Friday, June 26, 2020

How Expensive is Becoming a WWE Star?

How Expensive is Becoming a WWE Star?
Around the world, there are plenty of aspiring athletes desperate to wrestle professionally in front of a stadium’s worth of admiring fans.

A lot of boys, girls and even men and women dream of lifting up the WWE World Championship, but for many, that dream remains a fantasy. It takes a lot to make it to WWE, the undisputed monopoly in the wrestling industry. It takes guts, strength, determination as well as the usual blood, sweat and tears to make it to the top, but there’s another deciding factor that doesn’t get spoken far often enough: money.

As much as the WWE wants to present that anyone, regardless of background, can be a star in their promotion, there is a huge financial speedbump that potential wrestlers need to navigate over. Here are some of the financial implications of being a WWE star.

The Cost of Travel

Even if you’re one of the lucky few individuals that makes it to the WWE, there’s a still potential financial challenge you’d have to overcome. The main one is that the WWE only pay your wage and for your flights from A to B, leaving you to not only organize but also finance your own road transport, hotels, and other such expenses.

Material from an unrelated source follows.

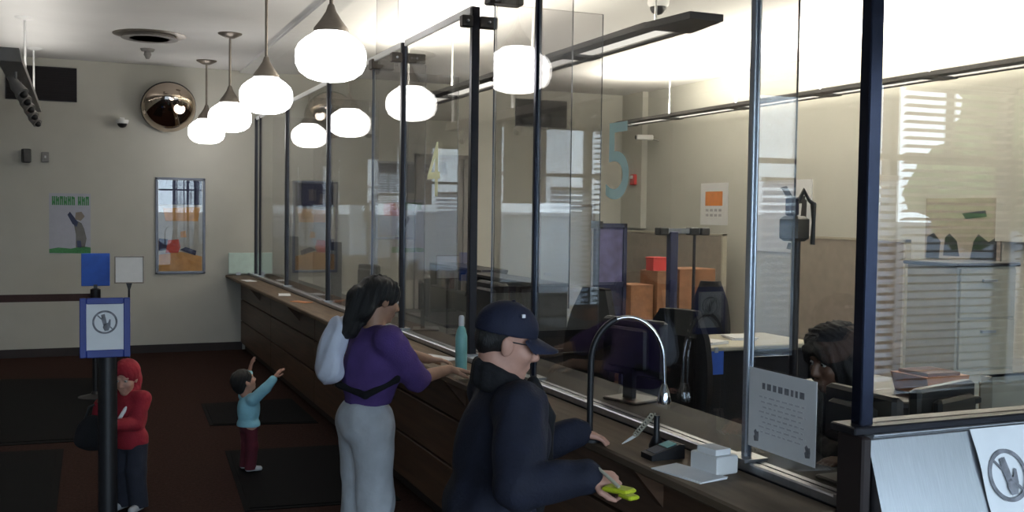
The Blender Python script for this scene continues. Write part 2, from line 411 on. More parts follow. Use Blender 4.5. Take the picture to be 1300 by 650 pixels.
def fin(y, x0, x1, z0, z1, label, mats=('divider', 'edge'), clamp=None, name='glass_fin', group='glass fins of the screen'):
    t = thing(name, label, 'glass panel', ((x0+x1)/2, y, z0), group)
    part(t, 'panel', MB().pane((x0, y-.006, z0), (x1, y+.006, z1), 'y'), list(mats))
    if clamp:
        part(t, 'clamp', MB().box((clamp[0], y-.05, clamp[2]), (clamp[1], y+.05, clamp[3]), 0, 0, .006), 'clamp')
    return t
fin(3.02, 2.22, 2.385, 1.45, CE-.005, 'narrow glass fin hanging above the white notice sheet, full of window reflection')
fin(4.89, 2.22, 2.40, 1.45, CE-.005, 'narrow glass fin beside the slim post, crossing the wide divider')
fin(5.52, 2.22, 2.91, 1.12, TOPG-.005, 'wide glass divider standing out behind the screen at the numeral 5 station', clamp=(2.16, 2.37, TOPG-.01, TOPG+.09), name='glass_divider', group='wide glass dividers')
fin(7.28, 2.235, 2.37, 1.45, 3.04, 'short narrow glass fin clamped to the post left of the numeral 4')
fin(8.12, 2.22, 2.40, TOPG-.02, CE-.005, 'narrow glass fin hanging from the ceiling above the far wide divider', clamp=(2.17, 2.36, TOPG-.06, TOPG+.02))
fin(8.12, 2.22, 2.93, 1.12, TOPG-.07, 'wide glass divider standing out behind the screen beyond the numeral 4', name='glass_divider', group='wide glass dividers')
fin(10.5, 2.22, 2.9, 1.12, TOPG-.05, 'wide glass divider third along the screen, near the far sleeved posts', name='glass_divider', group='wide glass dividers')
fin(12.9, 2.22, 2.9, 1.12, TOPG-.05, 'wide glass divider closest to the back wall', name='glass_divider', group='wide glass dividers')
rp = thing('return_glass', 'broad glass pane above the parcel hatch reflecting window blinds', 'glass pane', (3.2, 2.44, 1.325))
part(rp, 'panel', MB().pane((2.225, 2.434, 1.325), (XR, 2.446, CE-.005), 'y'), ['screen', 'edge'])

# notice sheet on pane
def sheet_x(name, label, cat, y0, y1, z0, z1, x, extra):
    t = thing(name, label, cat, (x, (y0+y1)/2, z0))
    part(t, 'sheet', MB().box((x-.002, y0, z0), (x, y1, z1)), 'paper')
    extra(t); return t
def notice(t):
    x = XG-.0085; b = MB(); r = random.Random(3)
    yL, yR = 3.0, 2.64
    def line(z, a, bb, h, seg):
        y = yL-a
        while y > yL-bb:
            w = r.uniform(.4, 1)*seg; b2 = max(y-w, yL-bb); b.box((x-.0006, b2, z), (x, y, z+h)); y = b2-seg*.35
    line(1.352, .075, .30, .022, .03)
    part(t, 'heading', b, 'inkmid'); b = MB()
    for k in range(8): line(1.322-k*.0175, .06+.01*(k % 3), .31-.012*(k % 2), .006, .03)
    part(t, 'printed_text', b, 'inklight')
    for c in (2.955, 2.68):
        s = MB()
        s.prism([(c-.014, 1.165), (c+.009, 1.162), (c+.013, 1.178), (c+.007, 1.184), (c+.012, 1.196), (c+.003, 1.206), (c-.006, 1.197), (c-.014, 1.200), (c-.016, 1.184)], 'x', x-.0006, x)
        part(t, 'corner_mark', s, 'inkmid')
sheet_x('notice_sheet', 'white printed notice sheet stuck to the glass left of the parcel hatch', 'notice', 2.64, 3.0, 1.14, 1.42, XG-.0065, notice)

# paper with ring emblem over the hatch
def emblem(t, c, r, U, V, N, mt='inkmid'):
    """no-phone sign: ring, slash and a handset held in a hand, laid on the plane (U,V) at c, raised along N"""
    c, U, V, N = map(Vector, (c, U, V, N))
    def P(a, b, h=0): return tuple(c+U*a*r+V*b*r+N*h)
    b = MB(); n = 40
    for r0, r1 in ((.84, 1.),):
        vs = []
        for i in range(n):
            a = 2*PI*i/n; ca, sa = math.cos(a), math.sin(a)
            vs += [P(r0*ca, r0*sa), P(r1*ca, r1*sa), P(r0*ca, r0*sa, .001), P(r1*ca, r1*sa, .001)]
        fs = []
        for i in range(n):
            j = (i+1) % n; A = 4*i; B = 4*j
            fs += [(A+2, A+3, B+3, B+2), (A, B, B+1, A+1), (A+1, B+1, B+3, A+3), (A, A+2, B+2, B)]
        b.add(vs, fs)
    def poly(pts, h=.001):
        k = len(pts); vs = [P(*p) for p in pts]+[P(*p, h) for p in pts]
        b.add(vs, [tuple(range(k-1, -1, -1)), tuple(range(k, 2*k))]+[(i, (i+1) % k, k+(i+1) % k, k+i) for i in range(k)])
    poly([(-.62, .55), (-.55, .62), (.62, -.55), (.55, -.62)], .0012)
    part(t, 'emblem_ring', b, mt)
    b = MB()
    poly([(-.30, .62), (-.02, .70), (.10, .2), (.16, -.2), (-.14, -.26), (-.24, .1)])
    poly([(-.10, -.18), (.25, -.05), (.36, .25), (.46, .2), (.44, -.3), (.28, -.72), (-.02, -.75), (-.16, -.45)])
    part(t, 'handset_mark', b, mt)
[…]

With WWE superstars touring continuously, these expenses are a constant cost affecting the money each superstar takes home. If you’re not one of the top sporting stars, whose popularity has been analyzed on Cash Lady, you won’t be earning much over $100,000 a year, with much of that significantly cut away by these expenses. However, if you love wrestling, it’s still a worthwhile profession to pursue where the ultimate prize is fame, pedigree and glory.

The Cost of Training

The funds involved in professional wrestling training has the potential to halt a lot of people’s progress before they’ve started. Wrestling is a specialist discipline and requires a lot of training for an individual to master, or at least perform the moves safely. The WWE have their own training facilities known as the performance center, where you get paid to learn, but to even get there you need to have a more than a fundamental understanding of the basics of wrestling. To get those basics, you need to find your own training schools or camps, and each one has their own costs.

Some wrestlers can start working matches after just a few months of training if they’re a good learner, but for the majority of people, it takes around 2 years to be deemed good enough to wrestle low-level matches on the independent scene. Some of the most popular wrestlers in WWE today started out learning in schools, such as Becky Lynch and Finn Balor, demonstrating how important this education is.

Most schools cost at their lowest, around $1500 a month to attend, making a two-year course a staggering $36,000, and these are for the cheaper, budget schools. However, this experience is essential, as to wrestle in the WWE you need five years prior experience, demonstrating that even getting into wrestling is a substantial financial investment.

The Cost of Gyms

Furthermore, there are additional startup costs when embarking on your wrestling career. The majority of the athletes in the WWE are at peak physical condition, and even the bigger, more bulky looking competitors still have elite level conditioning. This shows that it’s essential for aspiring wrestlers to maintain a high level of fitness, most easily achieved at the gym. Gyms memberships are an additional, but also a necessary cost that can add a significant financial strain to those starting out. Memberships prices range, but the average in America is $50 a month, adding up to $600 a year, on just making sure you look good.